Now the only way that you can get caught up now is if you fuck shit up and try to convert it back into cash for some idiotic reason. Because you can even get gift cards in Monero... I’m not kidding you. Or you can get... like, there’s websites, KYCnot.me, okay? Of course, they’re [in] collaboration with services like... um, illicit transactions, they might sanction a wallet, but you got better odds because No KYC is what? ‘Know Your Customer.’ That doesn’t mean you’re untraceable. It’s really your OpSec, dude.
I mean, think about it. Did you know how you’re being tracked online? Did you know that if you just routed a lot of your interactions on the internet without using a web browser, you’re largely just identified by the User-Agent of the application on the console that you’re using? So if you ran a cURL request to an API endpoint, all they see is the cURL User-Agent behind your VPN chain. Does that make sense?

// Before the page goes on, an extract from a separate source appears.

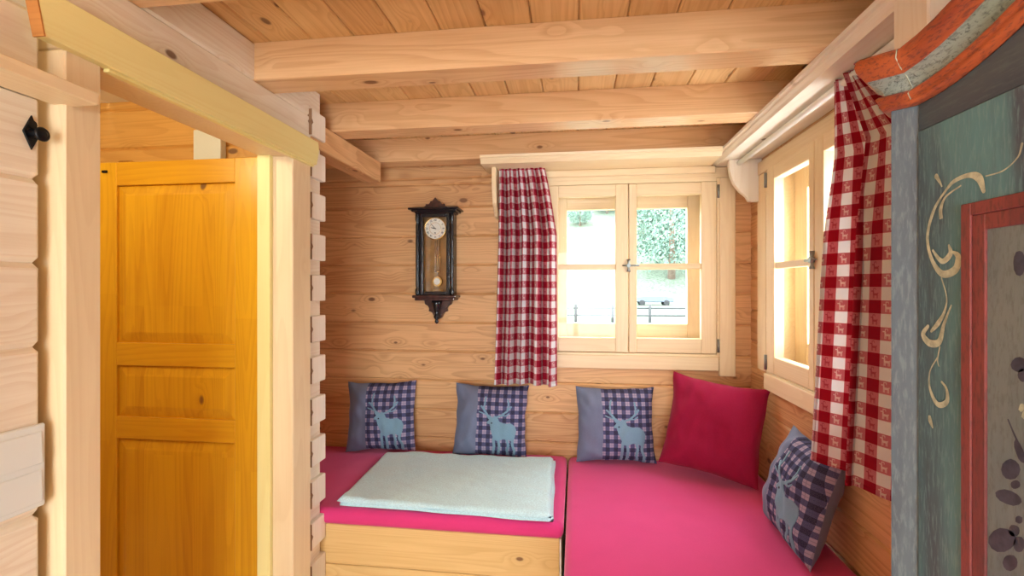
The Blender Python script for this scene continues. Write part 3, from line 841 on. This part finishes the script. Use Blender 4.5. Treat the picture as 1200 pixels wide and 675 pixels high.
for k, s in enumerate(NUM):
    cu = bpy.data.curves.new('numeral', 'FONT'); cu.body = s; cu.size = 0.017; cu.align_x = 'CENTER'; cu.align_y = 'CENTER'; cu.extrude = 0.0004; cu.space_character = 0.85
    cu.materials.append(M['iron'])
    o_ = bpy.data.objects.new('numeral_text', cu); C.objects.link(o_); bpy.context.view_layer.update()
    me_ = bpy.data.meshes.new_from_object(o_.evaluated_get(bpy.context.evaluated_depsgraph_get())); bpy.data.objects.remove(o_)
    o = bpy.data.objects.new('numeral', me_); C.objects.link(o); o.parent = dl
    a = k / 12 * 2 * math.pi
    o.location = (0.051 * math.sin(a), -0.0955, dz - 1.28 + 0.051 * math.cos(a)); o.rotation_euler = (R(90), a, 0)
def hand(ang, L, wd, nm):
    c_, s_ = math.sin(R(ang)), math.cos(R(ang))
    p = [(-0.008, 0), (-0.003, wd), (L * 0.7, wd * 0.9), (L, 0), (L * 0.7, -wd * 0.9), (-0.003, -wd)]
    sub(MB().prism([(cx + a * c_ + b_ * s_, dz + a * s_ - b_ * c_) for a, b_ in p], 'Y', cy - 0.0985, cy - 0.097), nm, M['iron'])
hand(282, 0.030, 0.0024, 'hour_hand'); hand(318, 0.048, 0.0016, 'minute_hand')
sub(MB().lathe([(0.004, -0.1), (0.004, -0.094)], (cx, cy, dz - 0.027), 'Y', 12), 'winding_hole', M['iron'])
pd = W(MB().tube([(cx + 0.004, cy - 0.06, 1.80), (cx + 0.004, cy - 0.06, 1.55)], 0.0025, 8)
       .tube([(cx - 0.010, cy - 0.06, 1.80), (cx - 0.010, cy - 0.06, 1.60)], 0.002, 8).tube([(cx + 0.018, cy - 0.06, 1.80), (cx + 0.018, cy - 0.06, 1.60)], 0.002, 8)
       .tube([(cx - 0.014, cy - 0.06, 1.60), (cx + 0.022, cy - 0.06, 1.60)], 0.003, 8).tube([(cx - 0.014, cy - 0.06, 1.70), (cx + 0.022, cy - 0.06, 1.70)], 0.002, 8), 'pendulum_rod', M['brass'], ck)
W(MB().lathe([(0.030, -0.008), (0.034, 0), (0.030, 0.008)], (cx + 0.004, cy - 0.062, 1.54), 'Y', 28), 'pendulum_bob', M['brass'], ck)
W(MB().lathe([(0.020, -0.0105), (0.020, -0.006)], (cx + 0.004, cy - 0.062, 1.54), 'Y', 24, smooth=False), 'bob_face', M['enamel'], ck)
W(MB().box((cx - 0.03, cy - 0.064, 1.484), (cx + 0.04, cy - 0.05, 1.490), 0.001), 'beat_scale', M['brass'], ck)

# ---------------------------------------------------------------- painted wardrobe
wd = thing('painted_wardrobe', 'large antique blue-green painted wardrobe with orange cornice and scrollwork', 'wardrobe', (0.77, 0.3, 0))
YC = 0.265; XF = 0.557
def arch(y):
    dy = 0.86 - y
    if dy <= 0: return 0.0
    if y < YC: dy = max(0, 0.86 - (2 * YC - y))
    return 0.16 * (1 - math.cos(math.pi * min(1, dy / 0.595))) / 2
W(MB().prism([(0.5625, -0.35), (0.5625, 0.879), (0.561, 0.881), (0.5315, 0.903), (0.562, 0.94), (0.995, 0.94), (0.995, -0.35)], 'Z', 0.08, 1.803), 'carcass', M['slate'], wd)
W(MB().prism([(0.545, -0.36), (0.545, 0.885), (0.52, 0.905), (0.55, 0.95), (0.995, 0.95), (0.995, -0.36)], 'Z', 0.0, 0.09, 0.004), 'plinth', M['redp'], wd)
def ypts(a, b, n=26): return [a + (b - a) * i / n for i in range(n + 1)]
pf = [(y, 1.80 + arch(y)) for y in ypts(0.878, -0.35)] 
W(MB().prism(pf + [(-0.35, 1.757), (0.878, 1.757)], 'X', 0.5585, 0.60), 'frieze', M['frieze'], wd)
PROF = {'bead_moulding': ([(0.0, 1.800), (0.010, 1.801), (0.015, 1.806), (0.012, 1.811), (0.017, 1.814), (0.019, 1.819), (0.015, 1.8235), (0.008, 1.8245)], 'orange'),
        'cove_moulding': ([(0.008, 1.8245), (0.009, 1.829), (0.013, 1.838), (0.020, 1.845), (0.028, 1.8495)], 'sage'),
        'crown_moulding': ([(0.028, 1.8495), (0.031, 1.851), (0.0325, 1.856), (0.036, 1.859), (0.041, 1.866), (0.043, 1.875), (0.041, 1.884), (0.036, 1.889), (0.02, 1.891), (-0.2, 1.891)], 'orange')}
def ring(o):
    pts = [(XF - o, y) for y in ypts(-0.35, 0.88 - 0.451 * o, 30)]
    pts += [(0.5315 - 1.41 * o, 0.9024 - 0.09 * o)]
    pts += [(0.566 - 0.7 * max(o, 0), 0.94 + 0.75 * o), (0.995, 0.94 + 0.75 * o)]
    return pts
for nm, (pr, mat) in PROF.items():
    t = bmesh.new(); rows = []
    for o, z in pr:
        if o < 0:
            pts = [(0.99, p[1]) for p in ring(0.0)]
        else: pts = ring(o)
        k1 = 1.0 + (z - 1.80) * 1.2
        rows.append([t.verts.new((p[0], p[1], z + (arch(p[1]) * k1 if i <= 30 else 0))) for i, p in enumerate(pts)])
    for a, b_ in zip(rows, rows[1:]):
        for i in range(len(a) - 1):
            f = t.faces.new([a[i], a[i + 1], b_[i + 1], b_[i]])
            f.smooth = True
    bmesh.ops.remove_doubles(t, verts=t.verts, dist=1e-5)
    sharp = [e_ for e_ in t.edges if len(e_.link_faces) == 2 and e_.calc_face_angle(0) > 0.6]
    for e_ in sharp: e_.smooth = False
    bmesh.ops.recalc_face_normals(t, faces=t.faces)
    W(MB().merge(t), nm, M[mat], wd)
W(MB().tube([(XF - o - 0.0012, 0.88 - 0.451 * o - 0.0005, z) for o, z in [(0.012, 1.808), (0.018, 1.818), (0.009, 1.829), (0.020, 1.845), (0.033, 1.857), (0.043, 1.872), (0.041, 1.886)]], 0.0009, 6), 'mitre_joint', M['cream'], wd)
def wdoor(ya, yb, flip):
    """ya: outer edge, yb: edge at the middle gap."""
    s = 1 if ya > yb else -1
    lo, hi = min(ya, yb), max(ya, yb)
    dr = W(MB().box((XF, lo + 0.001, 0.11), (0.5615, hi - 0.001, 1.756), 0.001), 'door', M['teal'], wd)
    def S(mb, nm, mat):
        o = local(mb.build(nm, mat), wd); o.parent = dr; return o
    pa, pb = ya - s * 0.098, yb + s * 0.098
    plo, phi = min(pa, pb), max(pa, pb)
    mb = MB()
    wf = 0.040; z0, z1 = 0.35, 1.620
    def bars(off, wd_, x0, x1):
        mb.box((x0, plo + off, z0 + off), (x1, plo + off + wd_, z1 - off), 0.0012)
        mb.box((x0, phi - off - wd_, z0 + off), (x1, phi - off, z1 - off), 0.0012)
        mb.box((x0, plo + off + wd_, z0 + off), (x1, phi - off - wd_, z0 + off + wd_), 0.0012)
        mb.box((x0, plo + off + wd_, z1 - off - wd_), (x1, phi - off - wd_, z1 - off), 0.0012)
    bars(0.0, 0.018, XF - 0.006, XF + 0.001); bars(0.018, 0.022, XF - 0.004, XF + 0.001)
    S(mb, 'panel_moulding', M['redp'])
    S(MB().box((XF - 0.0010, plo + wf, z0 + wf), (XF + 0.0005, phi - wf, z1 - wf), 0), 'door_panel', M['panel'])
    return dr, S
dr1, S1 = wdoor(0.879, YC + 0.001, 1)
dr2, S2 = wdoor(-0.349, YC - 0.001, -1)
SCROLLS = [[(0.824, 1.655, 0.0011), (0.829, 1.664, 0.0022), (0.836, 1.674, 0.0038)], [(0.824, 1.64, 0.0011), (0.803, 1.657, 0.0028), (0.774, 1.661, 0.0033), (0.755, 1.653, 0.0055), (0.747, 1.633, 0.0028)], [(0.825, 1.606, 0.0033), (0.826, 1.621, 0.0033), (0.816, 1.638, 0.0016), (0.787, 1.649, 0.0011)], [(0.814, 1.651, 0.0011), (0.841, 1.622, 0.0028), (0.855, 1.582, 0.0028), (0.846, 1.546, 0.0033), (0.824, 1.522, 0.005), (0.798, 1.527, 0.006), (0.792, 1.545, 0.005), (0.801, 1.553, 0.0022)], [(0.844, 1.56, 0.0017), (0.824, 1.541, 0.0038), (0.807, 1.551, 0.0044), (0.81, 1.564, 0.0017)], [(0.825, 1.516, 0.0011), (0.814, 1.486, 0.0011), (0.819, 1.463, 0.0022), (0.832, 1.445, 0.0039), (0.846, 1.432, 0.0022)], [(0.805, 1.475, 0.0011), (0.82, 1.445, 0.0028), (0.83, 1.417, 0.005), (0.851, 1.413, 0.0055), (0.865, 1.425, 0.0044), (0.854, 1.439, 0.0028)], [(0.828, 1.41, 0.0011), (0.833, 1.389, 0.0011), (0.83, 1.379, 0.0006)], [(0.833, 1.392, 0.0011), (0.849, 1.368, 0.0011), (0.849, 1.341, 0.0022), (0.833, 1.32, 0.0039), (0.814, 1.328, 0.0039), (0.814, 1.347, 0.0022), (0.824, 1.356, 0.0017)], [(0.851, 1.298, 0.0022), (0.849, 1.29, 0.0039), (0.844, 1.281, 0.0016)], [(0.744, 1.653, 0.0006), (0.716, 1.654, 0.0006), (0.695, 1.666, 0.0011), (0.689, 1.681, 0.0017)]]
LEAVES = [[(0.691, 1.271), (0.693, 1.264), (0.698, 1.257), (0.705, 1.253), (0.712, 1.252), (0.717, 1.255), (0.719, 1.261), (0.717, 1.269), (0.712, 1.275), (0.705, 1.28), (0.698, 1.28), (0.693, 1.277)], [(0.689, 1.231), (0.693, 1.226), (0.701, 1.221), (0.711, 1.219), (0.721, 1.219), (0.727, 1.222), (0.728, 1.227), (0.723, 1.232), (0.714, 1.237), (0.704, 1.239), (0.695, 1.238), (0.69, 1.235)], [(0.697, 1.182), (0.698, 1.174), (0.705, 1.164), (0.714, 1.155), (0.725, 1.149), (0.734, 1.149), (0.739, 1.154), (0.738, 1.163), (0.731, 1.174), (0.721, 1.183), (0.71, 1.187), (0.701, 1.187)], [(0.695, 1.152), (0.696, 1.146), (0.7, 1.14), (0.705, 1.135), (0.711, 1.133), (0.715, 1.135), (0.717, 1.139), (0.715, 1.146), (0.711, 1.152), (0.705, 1.156), (0.7, 1.158), (0.696, 1.156)], [(0.691, 1.252), (0.692, 1.249), (0.695, 1.246), (0.698, 1.244), (0.701, 1.243), (0.704, 1.244), (0.705, 1.247), (0.704, 1.25), (0.701, 1.253), (0.698, 1.255), (0.695, 1.256), (0.692, 1.255)], [(0.687, 1.297), (0.685, 1.29), (0.685, 1.284), (0.686, 1.281), (0.69, 1.281), (0.694, 1.284), (0.697, 1.29), (0.7, 1.297), (0.7, 1.303), (0.698, 1.307), (0.695, 1.307), (0.691, 1.303)], [(0.692, 1.194), (0.693, 1.189), (0.696, 1.185), (0.7, 1.182), (0.704, 1.181), (0.707, 1.183), (0.708, 1.186), (0.707, 1.19), (0.704, 1.195), (0.7, 1.197), (0.696, 1.198), (0.693, 1.197)], [(0.688, 1.209), (0.688, 1.207), (0.69, 1.204), (0.693, 1.202), (0.696, 1.202), (0.698, 1.202), (0.698, 1.204), (0.698, 1.207), (0.696, 1.21), (0.693, 1.212), (0.69, 1.212), (0.688, 1.212)], [(0.685, 1.18), (0.686, 1.175), (0.689, 1.169), (0.693, 1.166), (0.697, 1.165), (0.7, 1.167), (0.701, 1.172), (0.7, 1.177), (0.697, 1.183), (0.693, 1.186), (0.689, 1.187), (0.686, 1.185)], [(0.684, 1.531), (0.685, 1.523), (0.688, 1.517), (0.692, 1.515), (0.697, 1.517), (0.7, 1.523), (0.701, 1.532), (0.7, 1.54), (0.697, 1.546), (0.692, 1.547), (0.688, 1.545), (0.685, 1.539)], [(0.681, 1.405), (0.682, 1.4), (0.687, 1.396), (0.692, 1.393), (0.698, 1.394), (0.703, 1.396), (0.705, 1.401), (0.703, 1.406), (0.698, 1.411), (0.692, 1.413), (0.687, 1.412), (0.682, 1.409)], [(0.681, 1.392), (0.682, 1.388), (0.684, 1.384), (0.688, 1.382), (0.691, 1.383), (0.694, 1.386), (0.695, 1.39), (0.694, 1.394), (0.691, 1.398), (0.688, 1.399), (0.684, 1.399), (0.682, 1.396)]]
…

But that’s like another topic. But just for things like browser fingerprinting, like you could have like had a fresh install of any Linux distro you want. And from that, make sure it’s sanitized to commit your fraud. So did it take a lot of hacking skill? Maybe just to have a foolproof way to launder and extract their original card because you do need remote access to impersonate their public IP through a reverse SSH proxy in a double pivot, but you didn’t have to like open up their browser. You just had to clone their keys that were protected by the Data Protection API.
The idiot proofed method is to simply use proxychains through the compromised endpoint via a double-pivot (in your hardened VM, configure the creds by browser profile, and set proxy settings to proxychains), but... you can use tun2socks.
And bonus stuff. You can also abuse iodine tunnels but it’s inadequate for web browsing. It’s better you just steal critical files one-by-one over it.